The financial crisis began in the US. There was good reason to believe at the time that the problem lay with the American style of capitalism, including a footloose financial sector that had bloated to dangerous levels.

Anti-Wall Street demonstrators block the entrance to Terminal 18 of the Port of Seattle in Seattle, Washington. File photo

The situation in the US suddenly seems sunny. Key data on business confidence, consumer spending, new residential construction and jobless claims suggests that things are looking up in America. Many economists expect its economic output to expand by a handsome 3.5-4% in the fourth quarter. The coming year could see a tussle between expansionary momentum in the US and recessionary trends in Europe. The balance between the two will be critical.

The relative strength of the US economy is impressive given the fact that the risks of a double-dip recession seemed very high around this time last year. Let’s also remember the scare in August, when the world’s largest economy and biggest debtor came perilously close to a default become of political brinksmanship in Washington.

However, the road to a strong recovery is still not evident. First, there is a possibility that US lawmakers will not extend income support for long-term unemployed and a payroll tax cut, two policies that are being hotly debated in the primaries season. Second, some economists point out that the rise in output in the fourth quarter is significantly because of restocking of inventories. The longer-term growth rate in the US will continue to be less than 2%, far better than what many expected at the beginning of 2011 but perhaps not strong enough to create enough jobs to make a significant dent in the unemployment rate (which has come down largely on the back of the fact that many despondent Americans have dropped out of the labour force).
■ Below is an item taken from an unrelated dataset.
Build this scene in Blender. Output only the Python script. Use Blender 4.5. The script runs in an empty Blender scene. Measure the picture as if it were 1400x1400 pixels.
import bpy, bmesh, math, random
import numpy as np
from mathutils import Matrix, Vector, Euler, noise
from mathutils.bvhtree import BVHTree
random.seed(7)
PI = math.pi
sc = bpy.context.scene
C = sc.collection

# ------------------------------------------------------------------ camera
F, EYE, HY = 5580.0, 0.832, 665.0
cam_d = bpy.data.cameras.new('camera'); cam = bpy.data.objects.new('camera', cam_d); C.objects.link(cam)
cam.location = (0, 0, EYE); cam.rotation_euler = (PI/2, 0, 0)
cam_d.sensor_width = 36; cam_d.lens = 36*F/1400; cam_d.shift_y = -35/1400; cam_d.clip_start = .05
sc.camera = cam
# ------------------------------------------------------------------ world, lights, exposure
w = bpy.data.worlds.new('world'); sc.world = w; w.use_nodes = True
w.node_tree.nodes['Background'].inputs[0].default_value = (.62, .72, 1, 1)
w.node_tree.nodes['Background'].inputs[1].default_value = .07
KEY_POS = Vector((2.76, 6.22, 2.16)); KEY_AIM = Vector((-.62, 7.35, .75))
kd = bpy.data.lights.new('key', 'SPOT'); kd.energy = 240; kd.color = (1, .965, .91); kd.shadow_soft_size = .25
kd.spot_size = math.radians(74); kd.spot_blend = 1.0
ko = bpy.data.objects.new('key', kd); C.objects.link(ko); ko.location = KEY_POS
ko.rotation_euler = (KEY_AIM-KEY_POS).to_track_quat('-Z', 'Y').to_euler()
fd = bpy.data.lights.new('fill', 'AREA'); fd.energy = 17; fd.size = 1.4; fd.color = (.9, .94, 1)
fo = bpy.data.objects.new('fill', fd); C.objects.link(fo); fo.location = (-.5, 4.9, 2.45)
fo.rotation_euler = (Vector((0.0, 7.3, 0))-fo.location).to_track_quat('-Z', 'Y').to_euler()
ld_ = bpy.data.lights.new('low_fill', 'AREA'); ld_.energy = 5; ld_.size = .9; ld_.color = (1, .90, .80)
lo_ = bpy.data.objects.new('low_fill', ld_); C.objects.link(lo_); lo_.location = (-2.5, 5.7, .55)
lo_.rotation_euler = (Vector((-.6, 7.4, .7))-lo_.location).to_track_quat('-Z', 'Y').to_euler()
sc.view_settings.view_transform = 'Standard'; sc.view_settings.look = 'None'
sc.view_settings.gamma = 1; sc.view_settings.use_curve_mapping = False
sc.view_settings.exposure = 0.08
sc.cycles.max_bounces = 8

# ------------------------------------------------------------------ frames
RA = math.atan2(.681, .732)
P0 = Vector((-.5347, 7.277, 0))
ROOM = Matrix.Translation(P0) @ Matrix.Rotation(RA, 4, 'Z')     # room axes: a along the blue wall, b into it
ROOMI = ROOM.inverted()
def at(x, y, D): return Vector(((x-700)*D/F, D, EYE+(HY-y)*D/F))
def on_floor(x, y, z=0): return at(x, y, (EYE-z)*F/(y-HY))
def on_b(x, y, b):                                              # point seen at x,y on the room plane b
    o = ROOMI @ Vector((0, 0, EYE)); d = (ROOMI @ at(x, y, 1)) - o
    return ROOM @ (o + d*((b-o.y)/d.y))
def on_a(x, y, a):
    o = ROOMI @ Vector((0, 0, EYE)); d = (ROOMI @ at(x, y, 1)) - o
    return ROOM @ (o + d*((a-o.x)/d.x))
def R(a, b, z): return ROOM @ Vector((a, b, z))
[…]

The recovery in the US and the recession in Europe are taking place against the backdrop of deleveraging. That continues to be the biggest challenge for the rich countries. The credit bubble of the first decade of this century has popped; but households, governments and financial institutions will still have to cut their leverage. That will continue to be a load on Western economies.

Mark Carney, head of the Canadian central bank, did well to remind the world that there is still a leverage problem. Global deleveraging will be a prolonged process, which Carney says will have to be managed through a combination of debt restructuring, inflation and growth. There will be pain ahead as well.